Transcribe each line of the material as it is, and drop any picture.
===== Available data =====
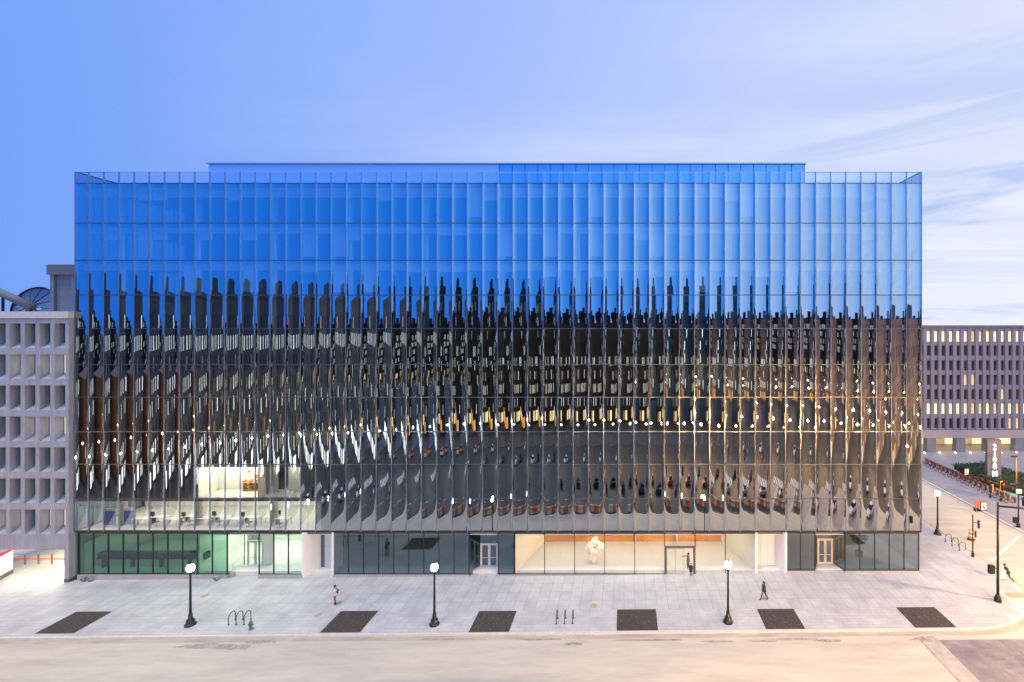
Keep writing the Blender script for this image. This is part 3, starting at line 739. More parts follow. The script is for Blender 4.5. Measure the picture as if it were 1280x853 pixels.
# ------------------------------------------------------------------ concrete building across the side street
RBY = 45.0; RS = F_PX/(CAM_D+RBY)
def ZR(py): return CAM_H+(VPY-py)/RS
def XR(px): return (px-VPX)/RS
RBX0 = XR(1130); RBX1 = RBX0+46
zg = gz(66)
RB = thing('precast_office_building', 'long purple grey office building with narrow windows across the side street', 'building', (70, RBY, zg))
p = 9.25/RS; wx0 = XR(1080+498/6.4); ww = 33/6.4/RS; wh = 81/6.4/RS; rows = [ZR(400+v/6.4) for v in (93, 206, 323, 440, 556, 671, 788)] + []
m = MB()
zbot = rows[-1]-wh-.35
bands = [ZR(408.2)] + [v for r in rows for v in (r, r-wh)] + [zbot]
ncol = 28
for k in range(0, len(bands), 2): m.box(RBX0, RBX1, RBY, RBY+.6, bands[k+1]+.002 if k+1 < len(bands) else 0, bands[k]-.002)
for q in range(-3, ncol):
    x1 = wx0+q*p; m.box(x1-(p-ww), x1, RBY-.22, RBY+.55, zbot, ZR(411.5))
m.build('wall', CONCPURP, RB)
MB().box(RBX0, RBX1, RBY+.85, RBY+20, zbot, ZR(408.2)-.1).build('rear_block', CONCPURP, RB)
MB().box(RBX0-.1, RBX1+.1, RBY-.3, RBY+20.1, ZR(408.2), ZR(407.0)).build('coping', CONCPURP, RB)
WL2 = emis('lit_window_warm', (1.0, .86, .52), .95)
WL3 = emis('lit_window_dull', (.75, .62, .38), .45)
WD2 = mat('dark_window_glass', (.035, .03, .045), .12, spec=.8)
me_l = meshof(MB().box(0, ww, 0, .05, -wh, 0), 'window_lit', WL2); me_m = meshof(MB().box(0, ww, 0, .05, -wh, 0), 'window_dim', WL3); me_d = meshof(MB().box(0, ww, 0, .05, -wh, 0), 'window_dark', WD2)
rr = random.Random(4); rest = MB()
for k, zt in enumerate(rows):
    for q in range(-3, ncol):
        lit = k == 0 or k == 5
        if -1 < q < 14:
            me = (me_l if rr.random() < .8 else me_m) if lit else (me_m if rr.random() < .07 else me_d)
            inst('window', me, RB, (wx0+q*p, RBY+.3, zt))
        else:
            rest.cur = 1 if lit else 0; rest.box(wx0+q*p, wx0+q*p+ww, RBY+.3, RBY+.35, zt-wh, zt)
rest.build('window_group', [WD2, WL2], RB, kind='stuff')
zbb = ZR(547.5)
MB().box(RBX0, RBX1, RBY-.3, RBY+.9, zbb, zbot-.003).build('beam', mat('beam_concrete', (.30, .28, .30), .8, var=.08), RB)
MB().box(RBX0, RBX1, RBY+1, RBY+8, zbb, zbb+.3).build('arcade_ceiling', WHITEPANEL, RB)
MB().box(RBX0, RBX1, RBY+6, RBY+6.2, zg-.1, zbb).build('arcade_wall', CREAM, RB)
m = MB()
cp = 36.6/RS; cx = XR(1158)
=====
## Right answer
Keep writing the Blender script for this image. This is part 3, starting at line 739. More parts follow. The script is for Blender 4.5. Measure the picture as if it were 1280x853 pixels.
# ------------------------------------------------------------------ concrete building across the side street
RBY = 45.0; RS = F_PX/(CAM_D+RBY)
def ZR(py): return CAM_H+(VPY-py)/RS
def XR(px): return (px-VPX)/RS
RBX0 = XR(1130); RBX1 = RBX0+46
zg = gz(66)
RB = thing('precast_office_building', 'long purple grey office building with narrow windows across the side street', 'building', (70, RBY, zg))
p = 9.25/RS; wx0 = XR(1080+498/6.4); ww = 33/6.4/RS; wh = 81/6.4/RS; rows = [ZR(400+v/6.4) for v in (93, 206, 323, 440, 556, 671, 788)] + []
m = MB()
zbot = rows[-1]-wh-.35
bands = [ZR(408.2)] + [v for r in rows for v in (r, r-wh)] + [zbot]
ncol = 28
for k in range(0, len(bands), 2): m.box(RBX0, RBX1, RBY, RBY+.6, bands[k+1]+.002 if k+1 < len(bands) else 0, bands[k]-.002)
for q in range(-3, ncol):
    x1 = wx0+q*p; m.box(x1-(p-ww), x1, RBY-.22, RBY+.55, zbot, ZR(411.5))
m.build('wall', CONCPURP, RB)
MB().box(RBX0, RBX1, RBY+.85, RBY+20, zbot, ZR(408.2)-.1).build('rear_block', CONCPURP, RB)
MB().box(RBX0-.1, RBX1+.1, RBY-.3, RBY+20.1, ZR(408.2), ZR(407.0)).build('coping', CONCPURP, RB)
WL2 = emis('lit_window_warm', (1.0, .86, .52), .95)
WL3 = emis('lit_window_dull', (.75, .62, .38), .45)
WD2 = mat('dark_window_glass', (.035, .03, .045), .12, spec=.8)
me_l = meshof(MB().box(0, ww, 0, .05, -wh, 0), 'window_lit', WL2); me_m = meshof(MB().box(0, ww, 0, .05, -wh, 0), 'window_dim', WL3); me_d = meshof(MB().box(0, ww, 0, .05, -wh, 0), 'window_dark', WD2)
rr = random.Random(4); rest = MB()
for k, zt in enumerate(rows):
    for q in range(-3, ncol):
        lit = k == 0 or k == 5
        if -1 < q < 14:
            me = (me_l if rr.random() < .8 else me_m) if lit else (me_m if rr.random() < .07 else me_d)
            inst('window', me, RB, (wx0+q*p, RBY+.3, zt))
        else:
            rest.cur = 1 if lit else 0; rest.box(wx0+q*p, wx0+q*p+ww, RBY+.3, RBY+.35, zt-wh, zt)
rest.build('window_group', [WD2, WL2], RB, kind='stuff')
zbb = ZR(547.5)
MB().box(RBX0, RBX1, RBY-.3, RBY+.9, zbb, zbot-.003).build('beam', mat('beam_concrete', (.30, .28, .30), .8, var=.08), RB)
MB().box(RBX0, RBX1, RBY+1, RBY+8, zbb, zbb+.3).build('arcade_ceiling', WHITEPANEL, RB)
MB().box(RBX0, RBX1, RBY+6, RBY+6.2, zg-.1, zbb).build('arcade_wall', CREAM, RB)
m = MB()
cp = 36.6/RS; cx = XR(1158)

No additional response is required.